The truth is there are thousands of different places you could go work, and you have to consider them all and figure out which is the best. But that sounds impossible, right? You only had to choose between 60 different majors, and now you have to choose between thousands of different jobs? How do you even do that? The first step, is to acknowledge that you have to. You can't just drift into the open mouth of Fidelity, like I did.

Ok, then what? How do you search through thousands of options? To be honest, you can’t. You have to use some kind of trick for narrowing them down. My favorite trick is people. Talk to people. Get introduced to new people. Find the people that you think are interesting, and then ask what they're working on. And if you find yourself working at a place where you don't like the people, get out.

That was how I finally figured out what to work on. I found the startup people, and I realized that startups were what I was interested in. Once I did, I got more ambitious. I decided to write a book about startups. And having my own project made me even more ambitious. Finally I was working on something of my own! But most people I told about this project didn't get it. I wasn't an author or a startup person. How could I be writing a book about startups? 

Which leads me to my final point about getting ambitious plans: you have to be immune to rejection. People are going to dismiss you at first. If that's enough to stop you, you're doomed. So you have to learn to ignore it. And that's harder than it sounds—social pressure is so powerful. But everyone who does ambitious things has to learn how to resist it.

If you have ambitious plans, a lot of people will be skeptical. You'll seem like you're getting above yourself, except perhaps to your parents. And even they will usually be too conservative. Plus, most ambitious ideas seem wrong at first. If a new idea was obviously good, someone else would have already done it. 

When we started Y Combinator, everyone treated it as a joke. We were funding kids right out of college and only giving them small amounts of money. How could these startups ever succeed? Now everyone knows it's a good idea to fund young founders, but twenty years ago, it just seemed lame. But we didn't care what people thought of us. We knew we were onto something. In fact it was good that we seemed lame, because that meant it took several years before people started to copy us.

I’ll admit I wasn’t then as immune to rejection as I've become now. It's something I've learned from lots of practice. But I've gotten good at it now. So I'm proof that you can learn not to care what other people think.

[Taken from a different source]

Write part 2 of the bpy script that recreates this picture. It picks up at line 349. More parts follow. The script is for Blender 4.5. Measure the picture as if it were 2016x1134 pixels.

Now I have some good news: I'm almost done. I hate long speeches and I bet you do too. And frankly, if you can remember what I've told you so far, that will be enough. So let me remind you what I've told you: you've been able to go through life so far without steering much. If you want to, you can become more ambitious now, but to do that you have to start steering. You can't just drift. There’re a huge number of options, and you have to actively figure out which is the best for you. And the best way to do that is people. Find the interesting people.